1.) Students work with a set of texts at their reading level. It is very important that students are not just given a grade level set of texts. Generally intervention kids read below grade level. So, if you have a struggling fifth reader, you first might use third grade texts to make them sound like a fluent third grade reader.
2.) The student hears a model reading of the passage (this could be a teacher read or an audio recording). The commercial program we're using, Read Naturally, has audio-recordings.
3.) The student practices with the passage (reading orally) until he can prove he has attained the desired level of fluency with that passage. He proves it by reading with the teacher who is timing words per minute.
4.) The repeated reading needs to happen at least three days a week for thirty minutes a day.
5.) The teacher needs to progress monitor words read per minute during each session.

The other intervention we are using is Reader's Theater. The kids practice a presenting a story at their reading level fluently. This intervention does not pack the punch of repeated reading, but it is much easier to implement.

Well, this is the most technical blog I've ever written, but these interventions have really helped my students in reading!


mrsgee said...

thanks for this. i'm not sure that our teachers will be willing to time words per minute, but reader's theater was something i had completely forgotten about. (it's amazing how quickly you forget classroom strategies when you teach music). i'll be reminding them soon (as i am sure they all got instruction in this at some point, and, like me, have just forgotten that it is available).

luckeyfrog said...

I've seen Read Naturally. Blastoff! also works well. Kids LOVE graphing their progress on "hot" and "cold" reads. Readers' theater is motivating, teaches students to use expression, and also requires rehearsal (and therefore repetition).

I agree that it is so vital for kids to read at their level. It builds up confidence and allows them a chance to actually grow.

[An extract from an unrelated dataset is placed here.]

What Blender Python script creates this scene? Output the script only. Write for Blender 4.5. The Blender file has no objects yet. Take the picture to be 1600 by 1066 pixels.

When I saw Read Naturally done, there were 5 or 6 students and one teacher. Students had "stations" of sorts and simple timers with an on button and a stop/start button. They knew how to time themselves for one minute, and so it was only once they had read the story at least 3 times (I think- I don't remember the details) that the teacher monitored their hot read. The students did the practice individually (even at a 2nd grade level). Once they knew the routine, the students could work primarily independently, which I think could make a program like this much more viable for teachers. (As in, they don't have to sit there the whole time and be the timer every time.) I've also seen students have a partner time them.

Literacy Teacher said...

I have used both repeated readings and reader's theater with my students. They love both for different reasons. I do not time my kidos with their repeated readings, but I have seem postivie results over time in a child's fluency! Thanks for sharing your thoughts!